• _DATA PROVIDED_
------------------------------------------------
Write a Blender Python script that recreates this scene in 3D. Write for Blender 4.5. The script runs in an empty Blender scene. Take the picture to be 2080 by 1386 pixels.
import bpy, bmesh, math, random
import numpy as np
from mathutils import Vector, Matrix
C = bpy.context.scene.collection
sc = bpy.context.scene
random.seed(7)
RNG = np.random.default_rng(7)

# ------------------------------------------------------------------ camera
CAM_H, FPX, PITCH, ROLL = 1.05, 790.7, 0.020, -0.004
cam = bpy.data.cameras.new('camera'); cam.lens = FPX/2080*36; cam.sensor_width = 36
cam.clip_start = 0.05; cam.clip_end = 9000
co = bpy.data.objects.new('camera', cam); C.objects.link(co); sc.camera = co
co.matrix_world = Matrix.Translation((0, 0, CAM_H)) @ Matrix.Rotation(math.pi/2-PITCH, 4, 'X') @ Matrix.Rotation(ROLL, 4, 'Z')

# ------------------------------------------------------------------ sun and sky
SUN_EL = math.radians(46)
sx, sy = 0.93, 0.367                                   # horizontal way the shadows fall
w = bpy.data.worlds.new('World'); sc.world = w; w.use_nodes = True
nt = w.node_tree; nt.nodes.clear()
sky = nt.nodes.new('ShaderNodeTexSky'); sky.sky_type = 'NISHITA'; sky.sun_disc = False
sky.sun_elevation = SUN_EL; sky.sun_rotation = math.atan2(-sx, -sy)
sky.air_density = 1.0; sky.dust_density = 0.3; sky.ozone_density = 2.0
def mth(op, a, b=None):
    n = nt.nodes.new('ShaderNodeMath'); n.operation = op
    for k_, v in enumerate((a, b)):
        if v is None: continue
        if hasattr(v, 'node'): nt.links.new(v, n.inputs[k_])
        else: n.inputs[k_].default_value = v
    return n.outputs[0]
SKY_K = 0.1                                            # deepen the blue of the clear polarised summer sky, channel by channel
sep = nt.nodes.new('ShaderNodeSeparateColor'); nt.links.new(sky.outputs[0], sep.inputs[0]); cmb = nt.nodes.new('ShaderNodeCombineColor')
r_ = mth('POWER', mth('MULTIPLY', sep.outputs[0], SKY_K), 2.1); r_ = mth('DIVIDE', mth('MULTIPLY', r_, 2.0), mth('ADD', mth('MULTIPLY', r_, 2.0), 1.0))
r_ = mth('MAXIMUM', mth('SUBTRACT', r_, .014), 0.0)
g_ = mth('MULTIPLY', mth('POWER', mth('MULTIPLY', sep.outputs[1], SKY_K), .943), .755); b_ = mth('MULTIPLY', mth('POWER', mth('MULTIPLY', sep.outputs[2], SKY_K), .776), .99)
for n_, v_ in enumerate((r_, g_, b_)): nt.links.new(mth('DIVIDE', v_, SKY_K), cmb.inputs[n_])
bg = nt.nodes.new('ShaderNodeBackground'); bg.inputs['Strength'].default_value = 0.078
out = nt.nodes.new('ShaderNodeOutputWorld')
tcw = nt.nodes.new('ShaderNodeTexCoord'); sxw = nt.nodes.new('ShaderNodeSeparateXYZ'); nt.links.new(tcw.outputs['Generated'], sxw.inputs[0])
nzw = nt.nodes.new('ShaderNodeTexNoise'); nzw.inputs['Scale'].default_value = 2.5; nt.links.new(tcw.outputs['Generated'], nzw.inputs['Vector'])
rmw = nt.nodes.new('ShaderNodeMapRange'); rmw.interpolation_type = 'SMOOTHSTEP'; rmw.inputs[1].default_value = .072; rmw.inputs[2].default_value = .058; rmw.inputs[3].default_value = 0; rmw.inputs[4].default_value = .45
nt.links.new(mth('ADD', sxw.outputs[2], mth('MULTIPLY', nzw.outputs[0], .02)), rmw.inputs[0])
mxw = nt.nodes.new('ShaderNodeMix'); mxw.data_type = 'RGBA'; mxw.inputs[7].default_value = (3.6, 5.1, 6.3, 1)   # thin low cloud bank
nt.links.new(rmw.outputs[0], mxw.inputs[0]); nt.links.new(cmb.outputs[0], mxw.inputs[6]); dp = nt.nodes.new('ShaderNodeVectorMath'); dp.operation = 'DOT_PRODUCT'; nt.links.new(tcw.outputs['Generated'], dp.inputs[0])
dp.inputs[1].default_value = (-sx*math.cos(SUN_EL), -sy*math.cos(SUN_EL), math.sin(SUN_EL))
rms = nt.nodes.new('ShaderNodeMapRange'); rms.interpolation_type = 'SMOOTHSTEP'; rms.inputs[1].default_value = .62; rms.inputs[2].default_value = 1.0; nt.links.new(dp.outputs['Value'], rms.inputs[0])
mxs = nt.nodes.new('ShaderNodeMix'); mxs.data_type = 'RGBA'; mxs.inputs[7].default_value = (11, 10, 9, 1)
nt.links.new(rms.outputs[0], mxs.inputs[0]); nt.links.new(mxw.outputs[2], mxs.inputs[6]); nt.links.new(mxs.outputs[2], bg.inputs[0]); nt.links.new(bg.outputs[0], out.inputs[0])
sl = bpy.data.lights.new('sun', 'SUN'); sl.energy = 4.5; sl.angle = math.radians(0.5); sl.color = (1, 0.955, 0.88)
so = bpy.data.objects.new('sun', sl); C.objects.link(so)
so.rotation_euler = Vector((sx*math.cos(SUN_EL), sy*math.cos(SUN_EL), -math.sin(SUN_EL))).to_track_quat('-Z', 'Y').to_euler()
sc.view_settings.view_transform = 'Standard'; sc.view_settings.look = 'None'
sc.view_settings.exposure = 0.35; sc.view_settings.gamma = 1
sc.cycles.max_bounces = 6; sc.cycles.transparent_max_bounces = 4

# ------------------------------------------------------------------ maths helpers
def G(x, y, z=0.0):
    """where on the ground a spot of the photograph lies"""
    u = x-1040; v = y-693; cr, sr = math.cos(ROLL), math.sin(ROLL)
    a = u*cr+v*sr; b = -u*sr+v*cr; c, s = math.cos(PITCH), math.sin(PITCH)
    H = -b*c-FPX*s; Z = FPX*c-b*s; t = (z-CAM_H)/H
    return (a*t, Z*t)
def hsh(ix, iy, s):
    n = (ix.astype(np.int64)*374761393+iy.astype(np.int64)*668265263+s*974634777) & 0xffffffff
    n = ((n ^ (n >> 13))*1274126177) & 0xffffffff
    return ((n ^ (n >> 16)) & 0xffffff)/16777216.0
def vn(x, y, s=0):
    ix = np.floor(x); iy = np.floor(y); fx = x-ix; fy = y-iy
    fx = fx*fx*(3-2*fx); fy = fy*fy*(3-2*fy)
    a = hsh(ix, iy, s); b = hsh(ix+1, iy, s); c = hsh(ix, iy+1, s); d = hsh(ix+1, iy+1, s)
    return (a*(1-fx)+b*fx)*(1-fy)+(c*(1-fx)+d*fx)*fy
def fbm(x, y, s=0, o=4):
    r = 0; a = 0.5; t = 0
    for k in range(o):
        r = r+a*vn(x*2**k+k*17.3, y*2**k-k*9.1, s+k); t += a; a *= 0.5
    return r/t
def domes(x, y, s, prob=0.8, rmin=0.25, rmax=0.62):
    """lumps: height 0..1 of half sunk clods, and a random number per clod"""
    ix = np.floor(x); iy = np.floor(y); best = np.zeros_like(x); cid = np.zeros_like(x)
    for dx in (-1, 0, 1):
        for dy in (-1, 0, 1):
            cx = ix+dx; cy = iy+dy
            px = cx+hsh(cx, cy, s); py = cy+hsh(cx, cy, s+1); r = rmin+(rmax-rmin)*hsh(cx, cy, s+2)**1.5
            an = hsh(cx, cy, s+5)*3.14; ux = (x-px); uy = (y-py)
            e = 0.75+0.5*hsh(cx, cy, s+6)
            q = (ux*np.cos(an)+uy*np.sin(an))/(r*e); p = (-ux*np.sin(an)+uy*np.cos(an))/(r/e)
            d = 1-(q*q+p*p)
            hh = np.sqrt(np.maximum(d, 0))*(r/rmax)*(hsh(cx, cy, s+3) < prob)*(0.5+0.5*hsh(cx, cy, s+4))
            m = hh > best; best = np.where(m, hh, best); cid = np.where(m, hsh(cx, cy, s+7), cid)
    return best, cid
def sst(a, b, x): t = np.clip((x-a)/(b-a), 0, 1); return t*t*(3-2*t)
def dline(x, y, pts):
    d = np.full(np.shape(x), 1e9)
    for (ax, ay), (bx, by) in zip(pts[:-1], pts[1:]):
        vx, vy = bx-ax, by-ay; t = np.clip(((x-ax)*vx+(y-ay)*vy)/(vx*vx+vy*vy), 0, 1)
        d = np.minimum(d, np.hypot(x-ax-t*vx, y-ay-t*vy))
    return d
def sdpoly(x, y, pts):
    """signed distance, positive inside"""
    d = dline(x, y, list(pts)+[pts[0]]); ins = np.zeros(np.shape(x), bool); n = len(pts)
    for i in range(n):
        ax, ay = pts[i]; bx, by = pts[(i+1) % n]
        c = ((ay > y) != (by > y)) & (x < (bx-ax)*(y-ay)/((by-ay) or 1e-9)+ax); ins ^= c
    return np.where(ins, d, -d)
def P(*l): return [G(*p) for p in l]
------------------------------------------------
• _CHALLENGE_
Each line from the start of the listing above through the line containing "RNG = np.random.default_rng(7)" should be copied exactly, please, with no other lines added.

• _COMPLETE OUTPUT_
Write a Blender Python script that recreates this scene in 3D. Write for Blender 4.5. The script runs in an empty Blender scene. Take the picture to be 2080 by 1386 pixels.
import bpy, bmesh, math, random
import numpy as np
from mathutils import Vector, Matrix
C = bpy.context.scene.collection
sc = bpy.context.scene
random.seed(7)
RNG = np.random.default_rng(7)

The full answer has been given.